---------- Source excerpt ----------
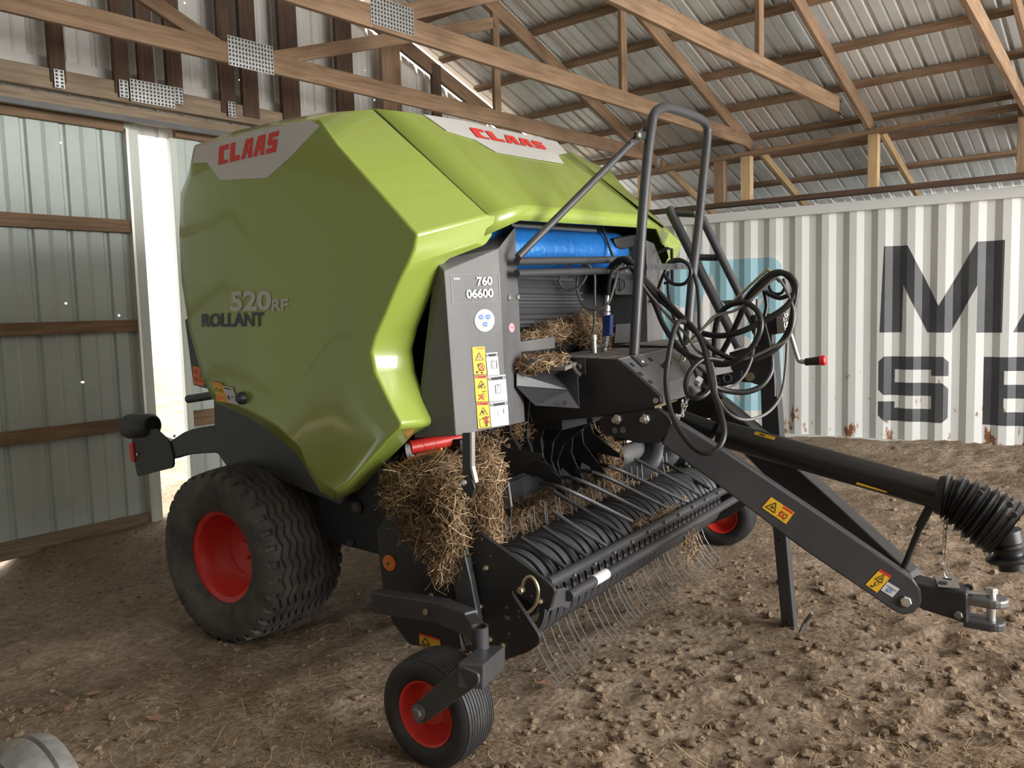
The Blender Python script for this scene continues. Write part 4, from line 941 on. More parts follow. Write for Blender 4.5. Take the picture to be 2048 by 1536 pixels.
d.rect(0, 0, 1, 1, 0, 0).disc(.5, .6, .22, .22, 1, 1).disc(.5, .6, .15, .15, 0, 2).disc(.52, .58, .08, .09, 1, 3).line((.1, .28), (.92, .34), .05, 2, 3).line((.25, .7), (.35, .85), .05, 1, 3)
d.done('round_logo_sticker', ('white', 'stamp', 'ink'), dl, 'small white sticker beside the hitch bolt')
HY = 3.47
mb = Mb(); mb.prism([AY(*z8(a, b), HY) for a, b in ((1150, 1115), (1270, 1148), (1495, 1185), (1500, 1380), (1215, 1290), (1150, 1240))], (0, .12, 0)); hit = obj('hitch', mb, 'black', baler, bevel=.01, seg=3)
def hplate(px, py, rx, zc, th):
    c = AY(*z8(px, py), YC)
    return c
pc = AY(*z8(1642, 1260), YC)
ztop, zlow = AY(*z8(1640, 1232), YC).z, AY(*z8(1642, 1375), YC).z
hx0 = AY(*z8(1480, 1200), YC).x
for z_, r_, nm in ((ztop, .058, 'hitch_eye'), (zlow, .05, 'hitch_plate')):
    ol = [V((hx0, YC-.05, z_)), V((pc.x, YC-r_, z_))]+[V((pc.x+r_*math.cos(t), YC+r_*math.sin(t), z_)) for t in [(-.5+k/10)*PI for k in range(1, 10)]]+[V((pc.x, YC+r_, z_)), V((hx0, YC+.05, z_))]
    mb = Mb(); mb.prism([p+V((0, 0, -.016)) for p in ol], (0, 0, .032)); obj(nm, mb, 'steeld' if nm == 'hitch_eye' else 'grey', hit, bevel=.008, seg=3)
mb = Mb(); mb.cyl(V((pc.x, YC, zlow-.03)), V((pc.x, YC, ztop+.035)), .016, 16); mb.hexnut(V((pc.x, YC, ztop+.03)), (0, 0, 1), .022, .02); mb.bar(V((pc.x, YC, ztop+.03)), AY(*z8(1490, 1178), YC-.03), .004, .03); obj('hitch_pin', mb, 'steel', hit)
p = AY(*z8(1440, 1318), HY); mb = Mb(); mb.hexnut(p, (0, -1, 0), .016, .012); obj('bolt', mb, 'steeld', hit)
mb = Mb(); mb.prism([AY(*z8(a, b), YC+.02) for a, b in ((1340, 1150), (1480, 1165), (1475, 1140), (1500, 1130), (1528, 1145), (1530, 1190), (1340, 1180))], (0, .008, 0)); obj('hose_bracket', mb, 'grey', hit)
mb = Mb(); tpz = AY(*z8(1368, 1115), YC-.01); mb.box(tpz, (.075, .11, .006), Matrix.Rotation(.25, 3, 'Z') @ Matrix.Rotation(.06, 3, 'X')); mb.box(tpz+V((.0, .02, .0045)), (.03, .014, .002), mi=1); mb.box(tpz+V((-.01, -.03, .0035)), (.03, .03, .001), mi=1); obj('steel_tag', mb, ('steel', 'ink'), hit)
def chain(name, pts, parent, pitch=.022, r=.0025):
    mb = Mb(); L = 0; k = 0
    for a, b in zip(pts, pts[1:]):
        a, b = V(a), V(b); n = max(1, int((b-a).length/pitch)); d = (b-a).normalized(); o1 = d.orthogonal().normalized(); o2 = d.cross(o1)
        for i in range(n):
            c = a+(b-a)*((i+.5)/n); o = o1 if k % 2 else o2; k += 1
            mb.tube([c+d*(pitch*.62*math.cos(t*PI/4))+o*(pitch*.32*math.sin(t*PI/4)) for t in range(8)], r, 5, closed=True)
    return obj(name, mb, 'steel', parent, smooth=True)
chain('safety_chain', [AY(*z8(1362, 720), YC), AY(*z8(1348, 1010), YC), AY(*z8(1368, 1090), YC)], hit)

# ---- drive shaft
PY = 3.52
ps0, ps1 = AY(1366, 838, PY), AY(1886, 992, PY)
pm = AY(1440, 866, PY); dirp = (ps1-pm).normalized()
mb = Mb(); mb.tube([ps0, pm+(ps0-pm)*.15], .04, 20); mb.tube([pm, ps1], .058, 24); pto = obj('drive_shaft', mb, 'pto', baler, smooth=True)
mb = Mb(); bp_ = [AY(*z8(a, b), PY) for a, b in ((1310, 580), (1400, 600), (1480, 640), (1570, 695), (1660, 750), (1740, 800))]
cl = cr_curve(bp_, 10); rr = []; n_ = len(cl)
for i in range(n_):
    t = i/(n_-1); base = .073+.038*min(1, t*1.6)
    if t < .1: w = 0
    elif t < .78: w = .012*(1 if (i % 6) < 1 else (-1 if 2 < (i % 6) < 5 else 0))
    else: w = .006*(1 if (i % 5) < 2 else 0)
    rr.append(base+w)
mb.tube(cl, rr, 32); obj('bellows', mb, 'pto', pto, smooth=True)
e0_, e1_ = AY(*z8(1720, 800), PY), AY(*z8(1770, 1040), PY)
mb = Mb(); mb.lathe(e0_, e1_, [(0, 0), (.058, 0), (.058, .3), (.050, .36), (.055, .42), (.05, .5), (.05, .62), (.078, .66), (.082, .72), (.076, .78), (.046, .8), (.044, 1), (0, 1)], 28, rel=True); obj('yoke', mb, 'pto', pto, smooth=True)
d_ = (ps1-pm)
def on_shaft(a, b): return AY(a, b, PY-.056)
d = Decal(on_shaft(1512, 862), on_shaft(1552, 874), on_shaft(1549, 880), on_shaft(1508, 868), lift=.004); d.rect(0, 0, 1, 1, 0, 0).rect(.25, .3, .5, .7, 1, 1); d.done('yellow_sticker', ('yellow', 'ink'), pto)
d = Decal(on_shaft(1715, 964), on_shaft(1775, 983), on_shaft(1773, 985), on_shaft(1712, 968), lift=.004); d.rect(0, 0, 1, 1, 0, 0); d.done('yellow_sticker', ('yellow', 'ink'), pto)
for a, b in ((1570, 575), (1755, 645), (1780, 708)):
    p = AY(*z8(a, b), PY-.115); mb = Mb(); mb.cyl(p, p+V((0, .02, 0)), .011, 12); obj('hole', mb, 'ink', pto)
mb = Mb(); mb.tube([AY(*z8(1268, 650), PY+.03), AY(*z8(1200, 780), PY+.03)], .017, 10); mb.tube([AY(*z8(1210, 765), PY+.03), AY(*z8(1092, 1060), PY+.02)], .012, 10); obj('shaft_support', mb, 'black', baler, smooth=True)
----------
▸ Direction
Leave the pictures out and copy the rest of the data exactly.

▸ Reply to the task
The Blender Python script for this scene continues. Write part 4, from line 941 on. More parts follow. Write for Blender 4.5. Take the picture to be 2048 by 1536 pixels.
d.rect(0, 0, 1, 1, 0, 0).disc(.5, .6, .22, .22, 1, 1).disc(.5, .6, .15, .15, 0, 2).disc(.52, .58, .08, .09, 1, 3).line((.1, .28), (.92, .34), .05, 2, 3).line((.25, .7), (.35, .85), .05, 1, 3)
d.done('round_logo_sticker', ('white', 'stamp', 'ink'), dl, 'small white sticker beside the hitch bolt')
HY = 3.47
mb = Mb(); mb.prism([AY(*z8(a, b), HY) for a, b in ((1150, 1115), (1270, 1148), (1495, 1185), (1500, 1380), (1215, 1290), (1150, 1240))], (0, .12, 0)); hit = obj('hitch', mb, 'black', baler, bevel=.01, seg=3)
def hplate(px, py, rx, zc, th):
    c = AY(*z8(px, py), YC)
    return c
pc = AY(*z8(1642, 1260), YC)
ztop, zlow = AY(*z8(1640, 1232), YC).z, AY(*z8(1642, 1375), YC).z
hx0 = AY(*z8(1480, 1200), YC).x
for z_, r_, nm in ((ztop, .058, 'hitch_eye'), (zlow, .05, 'hitch_plate')):
    ol = [V((hx0, YC-.05, z_)), V((pc.x, YC-r_, z_))]+[V((pc.x+r_*math.cos(t), YC+r_*math.sin(t), z_)) for t in [(-.5+k/10)*PI for k in range(1, 10)]]+[V((pc.x, YC+r_, z_)), V((hx0, YC+.05, z_))]
    mb = Mb(); mb.prism([p+V((0, 0, -.016)) for p in ol], (0, 0, .032)); obj(nm, mb, 'steeld' if nm == 'hitch_eye' else 'grey', hit, bevel=.008, seg=3)
mb = Mb(); mb.cyl(V((pc.x, YC, zlow-.03)), V((pc.x, YC, ztop+.035)), .016, 16); mb.hexnut(V((pc.x, YC, ztop+.03)), (0, 0, 1), .022, .02); mb.bar(V((pc.x, YC, ztop+.03)), AY(*z8(1490, 1178), YC-.03), .004, .03); obj('hitch_pin', mb, 'steel', hit)
p = AY(*z8(1440, 1318), HY); mb = Mb(); mb.hexnut(p, (0, -1, 0), .016, .012); obj('bolt', mb, 'steeld', hit)
mb = Mb(); mb.prism([AY(*z8(a, b), YC+.02) for a, b in ((1340, 1150), (1480, 1165), (1475, 1140), (1500, 1130), (1528, 1145), (1530, 1190), (1340, 1180))], (0, .008, 0)); obj('hose_bracket', mb, 'grey', hit)
mb = Mb(); tpz = AY(*z8(1368, 1115), YC-.01); mb.box(tpz, (.075, .11, .006), Matrix.Rotation(.25, 3, 'Z') @ Matrix.Rotation(.06, 3, 'X')); mb.box(tpz+V((.0, .02, .0045)), (.03, .014, .002), mi=1); mb.box(tpz+V((-.01, -.03, .0035)), (.03, .03, .001), mi=1); obj('steel_tag', mb, ('steel', 'ink'), hit)
def chain(name, pts, parent, pitch=.022, r=.0025):
    mb = Mb(); L = 0; k = 0
    for a, b in zip(pts, pts[1:]):
        a, b = V(a), V(b); n = max(1, int((b-a).length/pitch)); d = (b-a).normalized(); o1 = d.orthogonal().normalized(); o2 = d.cross(o1)
        for i in range(n):
            c = a+(b-a)*((i+.5)/n); o = o1 if k % 2 else o2; k += 1
            mb.tube([c+d*(pitch*.62*math.cos(t*PI/4))+o*(pitch*.32*math.sin(t*PI/4)) for t in range(8)], r, 5, closed=True)
    return obj(name, mb, 'steel', parent, smooth=True)
chain('safety_chain', [AY(*z8(1362, 720), YC), AY(*z8(1348, 1010), YC), AY(*z8(1368, 1090), YC)], hit)

# ---- drive shaft
PY = 3.52
ps0, ps1 = AY(1366, 838, PY), AY(1886, 992, PY)
pm = AY(1440, 866, PY); dirp = (ps1-pm).normalized()
mb = Mb(); mb.tube([ps0, pm+(ps0-pm)*.15], .04, 20); mb.tube([pm, ps1], .058, 24); pto = obj('drive_shaft', mb, 'pto', baler, smooth=True)
mb = Mb(); bp_ = [AY(*z8(a, b), PY) for a, b in ((1310, 580), (1400, 600), (1480, 640), (1570, 695), (1660, 750), (1740, 800))]
cl = cr_curve(bp_, 10); rr = []; n_ = len(cl)
for i in range(n_):
    t = i/(n_-1); base = .073+.038*min(1, t*1.6)
    if t < .1: w = 0
    elif t < .78: w = .012*(1 if (i % 6) < 1 else (-1 if 2 < (i % 6) < 5 else 0))
    else: w = .006*(1 if (i % 5) < 2 else 0)
    rr.append(base+w)
mb.tube(cl, rr, 32); obj('bellows', mb, 'pto', pto, smooth=True)
e0_, e1_ = AY(*z8(1720, 800), PY), AY(*z8(1770, 1040), PY)
mb = Mb(); mb.lathe(e0_, e1_, [(0, 0), (.058, 0), (.058, .3), (.050, .36), (.055, .42), (.05, .5), (.05, .62), (.078, .66), (.082, .72), (.076, .78), (.046, .8), (.044, 1), (0, 1)], 28, rel=True); obj('yoke', mb, 'pto', pto, smooth=True)
d_ = (ps1-pm)
def on_shaft(a, b): return AY(a, b, PY-.056)
d = Decal(on_shaft(1512, 862), on_shaft(1552, 874), on_shaft(1549, 880), on_shaft(1508, 868), lift=.004); d.rect(0, 0, 1, 1, 0, 0).rect(.25, .3, .5, .7, 1, 1); d.done('yellow_sticker', ('yellow', 'ink'), pto)
d = Decal(on_shaft(1715, 964), on_shaft(1775, 983), on_shaft(1773, 985), on_shaft(1712, 968), lift=.004); d.rect(0, 0, 1, 1, 0, 0); d.done('yellow_sticker', ('yellow', 'ink'), pto)
for a, b in ((1570, 575), (1755, 645), (1780, 708)):
    p = AY(*z8(a, b), PY-.115); mb = Mb(); mb.cyl(p, p+V((0, .02, 0)), .011, 12); obj('hole', mb, 'ink', pto)
mb = Mb(); mb.tube([AY(*z8(1268, 650), PY+.03), AY(*z8(1200, 780), PY+.03)], .017, 10); mb.tube([AY(*z8(1210, 765), PY+.03), AY(*z8(1092, 1060), PY+.02)], .012, 10); obj('shaft_support', mb, 'black', baler, smooth=True)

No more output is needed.